The failure to hold any single events or individuals accountable echoes a similarly crushing but company-paid report on the recent scandals at shipping and cruise company Hurtigruten, which its CEO and board have so far survived. Even though top management at Hurtigruten failed to ensure good internal communication channels and the safety of hazardous cruises during Corona times, there have been no top executive personnel changes even after heavy losses, illness and at least one death.

The lack of consequences for those now involved in what’s been called Norway’s biggest industrial scandal ever, at Equinor, angers Norwegians like commentator Bjørn G Sæbø, who’s also editor-in-chief of Rogalands Avis, a newspaper in Statoil/Equinor’s regional home base. He noted how earlier Statoil CEOs had to leave after large cost overruns, for example, that resulted in much lower losses over a shorter period of time. He noted how Equinor’s losses in the US probably would have remained under the radar if newspaper DN hadn’t dug them out of footnotes, tallied them up and published them. Not even the auditors’ “red reports” that go directly to top management and the board led to any heads rolling.

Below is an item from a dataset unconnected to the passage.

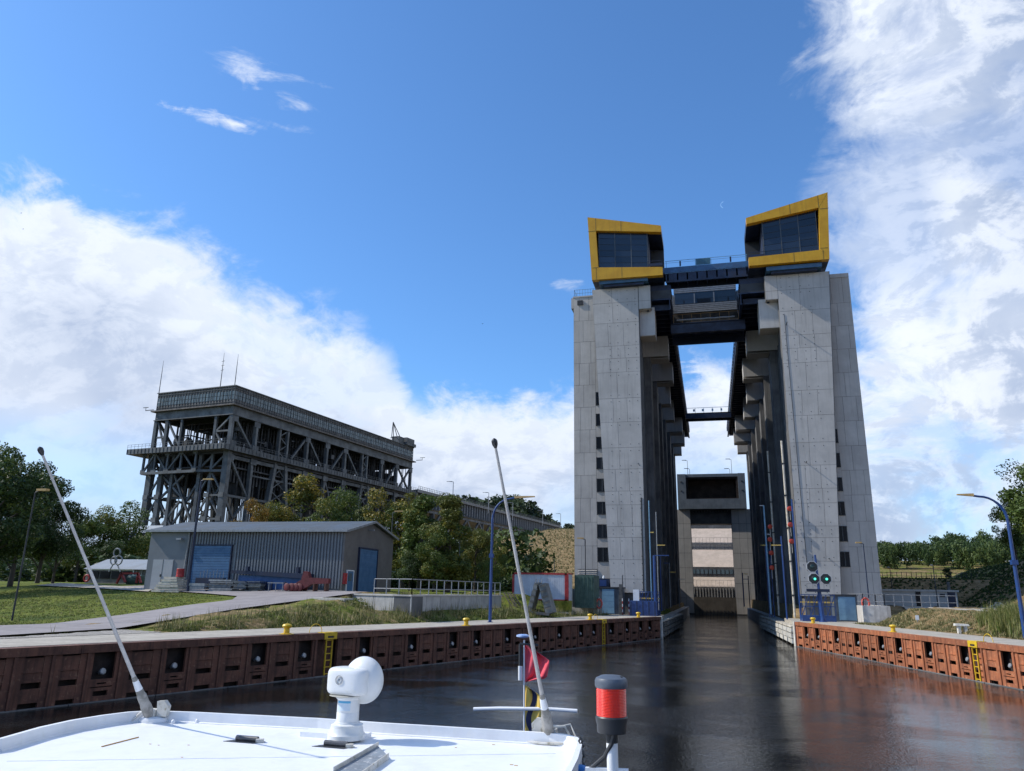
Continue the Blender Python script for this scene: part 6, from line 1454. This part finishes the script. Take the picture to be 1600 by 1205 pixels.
# jackstaff with flags at the bow
yj = 13.; J = lambda px, py, dy=0: Vector(onY(px, py, yj+dy))
t = thing('jackstaff', 'white bow staff with blue disc top, lamp tube and long white crossbar', 'flagstaff', (float(J(819, 1140)[0]), yj, 1.25))
MB().tube([J(819, 1300), J(819, 1000)], .014, 8).build('pole', white, t, True)
MB().lathe(J(817, 997), [(.05, 0), (.11, .02), (.11, .045), (.06, .06)], 18).build('top_disc', mat('disc_blue', (.10, .22, .5), (.5, .6, .8), .4, 9.), t, True)
MB().tube([J(813, 1040), J(813, 1007)], .028, 10).build('lamp_tube', steel_dark, t, True); MB().tube([J(813, 1063), J(813, 1041)], .036, 10).build('lamp_glass', white, t, True)
MB().bar(J(812, 1006), J(841, 1008), .03).build('bracket', steel_dark, t)
MB().tube([J(740, 1108), J(780, 1107), J(858, 1108), J(902, 1111)], .028, 10).build('crossbar', white, t, True)
def cloth(name, label, cat, rows, amp, mt, ph=0.):
    """rows: list of (left px,py) -> (right px,py)"""
    V = []; nr = 14; nc = 16
    for i in range(nr+1):
        kk = i/nr*(len(rows)-1); a = min(int(kk), len(rows)-2); f = kk-a
        l = np.array(rows[a][0])*(1-f)+np.array(rows[a+1][0])*f; r2 = np.array(rows[a][1])*(1-f)+np.array(rows[a+1][1])*f
        for j in range(nc+1):
            w = j/nc; p = l+(r2-l)*w; V.append(tuple(J(p[0], p[1], amp*math.sin(w*9+i*.35+ph)*(w**.6)+.03)))
    me = bpy.data.meshes.new(name); me.from_pydata(V, [], [(i*(nc+1)+j, i*(nc+1)+j+1, (i+1)*(nc+1)+j+1, (i+1)*(nc+1)+j) for i in range(nr) for j in range(nc)])
    me.polygons.foreach_set('use_smooth', [True]*len(me.polygons)); me.materials.append(mt); o = inst(name, me, None); o.modifiers.new('thickness', 'SOLIDIFY').thickness = .004
    return tag(o, label, cat)
cloth('red_flag', 'red pennant flying from the bow staff', 'flag', [((820, 1007), (824, 1009)), ((820, 1020), (858, 1031)), ((821, 1040), (858, 1040)), ((821, 1055), (854, 1060)), ((821, 1066), (828, 1064))], .10, mat('flag_red', (.82, .11, .14), (.68, .07, .10), .8, 6.))
fm = bpy.data.materials.new('flag_yellow_blue'); fm.use_nodes = True; g = G(fm.node_tree)
pos = g.n('ShaderNodeTexCoord').outputs['Object']; sx = g.n('ShaderNodeSeparateXYZ', {0: pos}).outputs; jx = float(J(830, 1100)[0])
wv = g.m('ADD', g.m('MULTIPLY', g.m('SUBTRACT', sx[0], jx), 7.), g.m('MULTIPLY', g.m('SINE', g.m('MULTIPLY', sx[2], 9.)), .35))
fac = g.rng(g.m('ABSOLUTE', wv), .26, .31)
g.n('ShaderNodeOutputMaterial', {'Surface': g.n('ShaderNodeBsdfPrincipled', {'Base Color': g.mix(fac, (.03, .035, .09), (.72, .48, .10)), 'Roughness': .8})})
cloth('striped_flag', 'yellow and dark blue flag hanging limp below the red pennant', 'flag', [((820, 1070), (826, 1074)), ((820, 1083), (846, 1088)), ((820, 1110), (852, 1110)), ((820, 1150), (846, 1150))], .06, fm, 1.)
# warning beacon on a white post
yb = 3.3; Bk = lambda px, py: Vector(onY(px, py, yb)); c = Bk(956, 1145); u2 = .1305/53
t = thing('warning_beacon', 'red lensed warning beacon with grey cap on a white post', 'beacon', tuple(c))
MB().lathe(c, [(23*u2, 0), (24*u2, 3*u2), (24*u2, 12*u2), (26*u2, 19*u2), (26.5*u2, 24*u2), (25*u2, 26*u2)], 32).build('base', black, t, True)
lens = bpy.data.materials.new('red_lens'); lens.use_nodes = True; g = G(lens.node_tree)
g.n('ShaderNodeOutputMaterial', {'Surface': g.n('ShaderNodeBsdfPrincipled', {'Base Color': (.80, .035, .006, 1), 'Roughness': .14, 'Coat Weight': .35})})
pr = [(24.6*u2, 26*u2)]
for i in range(18): z = 27+i*2.3; pr += [(24.9*u2, z*u2), (24.2*u2, (z+1.4)*u2)]
pr += [(24.6*u2, 69*u2)]
MB().lathe(c, pr, 36).build('lens', lens, t, True)
MB().lathe(c, [(25.5*u2, 69*u2), (27*u2, 72*u2), (27*u2, 80*u2), (25*u2, 84*u2), (16*u2, 88*u2), (4*u2, 89*u2)], 36).build('cap', mat('cap_grey', (.10, .12, .15), (.07, .085, .11), .45, 9.), t, True)
MB().bar(c+Vector((-20*u2, 5*u2, 87*u2)), c+Vector((20*u2, -8*u2, 87*u2)), 1.6*u2).build('cap_groove', black, t)
MB().tube([c+Vector((0, 0, -15*u2)), c], 9.5*u2, 16).build('neck', steel_dark, t, True)
MB().tube([c+Vector((.004, 0, -130*u2)), c+Vector((0, 0, -13*u2))], 9.2*u2, 18).build('post', white, t, True)
MB().lathe(c+Vector((.003, 0, -66*u2)), [(9*u2, 6*u2), (15*u2, 0), (15*u2, -6*u2)], 18).build('post_collar', white, t, True)
MB().tube([Bk(962, 1143)+Vector((0, -.035, 0)), Bk(957, 1160)+Vector((0, -.03, 0)), Bk(945, 1182), Bk(926, 1199), Bk(905, 1215)], .0085, 8).build('cable', black, t, True)
MB().bar(Bk(915, 1203), Bk(982, 1206), .02, .02).build('rail', white, t)
v = onY(905, 1185, 6.6)
t = thing('side_chain', 'black chain links and blue cloth hanging at the right edge of the boat roof', 'chain', tuple(v))
for i, (px, py) in enumerate(((907, 1158), (909, 1166), (908, 1174), (910, 1181), (908, 1189), (911, 1197))): MB().tube([onY(px, py-5, 6.9), onY(px+2.5, py, 6.9), onY(px, py+5, 6.9), onY(px-2.5, py, 6.9), onY(px, py-5, 6.9)], .009, 6, False).build('link', black, t, True)
M = MB(); sbox(M, onY(905, 1206, 6.4), (.06, .05, .05), .6, .6, 14, 8); M.build('blue_cloth', mat('cloth_blue', (.02, .16, .45), None, .6), t, True)
# moon and birds
v = onY(1131, 320, 3800); t_ = MB(); a = [(v[0]+18*math.cos(q), v[1], v[2]+18*math.sin(q)) for q in np.linspace(math.radians(95), math.radians(255), 12)]; b = [(v[0]+6+21*math.cos(q), v[1], v[2]+2+20*math.sin(q)) for q in np.linspace(math.radians(235), math.radians(112), 10)]
t_.prism(a+b, (0, 4, 0)); mm = bpy.data.materials.new('moonlight'); mm.use_nodes = True; g = G(mm.node_tree); g.n('ShaderNodeOutputMaterial', {'Surface': g.n('ShaderNodeEmission', {'Color': (.22, .44, .82, 1), 'Strength': 1.0})})
tag(t_.build('moon', mm), 'faint daytime crescent moon between the yellow boxes', 'moon')
for px, py, D, w_ in ((33, 333, 70, 'upper of the two distant birds over the left cloud'), (36, 358, 72, 'lower of the two distant birds over the left cloud'), (754, 506, 90, 'single distant bird in the blue sky left of the lift')):
    v = onY(px, py, D); M = MB(); s = .16
    M.add([(v[0]-s, v[1], v[2]+.06), (v[0], v[1]-.05, v[2]), (v[0]+s, v[1], v[2]+.05), (v[0], v[1]+.06, v[2]+.01), (v[0], v[1], v[2]-.05)], [(0, 1, 3), (1, 2, 3), (0, 4, 1), (1, 4, 2), (2, 4, 3), (3, 4, 0)])
    tag(M.build('bird', black), w_, 'bird', 'distant birds')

“There are no single incidents that created the NOK 200 billion mistake, rather a strategy where arrogance triumphed over decency when the North Sea became too small and where ambitions to play with the big boys in Houston took over,” Sæbø wrote.  No one knows yet whether Equinor will also ultimately record heavy losses on controversial projects in Azerbaijan, Angloa or Brazil as well, and Equinor leaders continue to be criticized for predicting future oil prices that many believe are still far too optimistic. While Shell predicts USD 60 a barrel and Aker BP reckons USD 65, Equinor predicts USD 80.

“Equinor leaders may have used up their quotas for mistakes,” Sæbø wrote, while they keep promising to learn from them.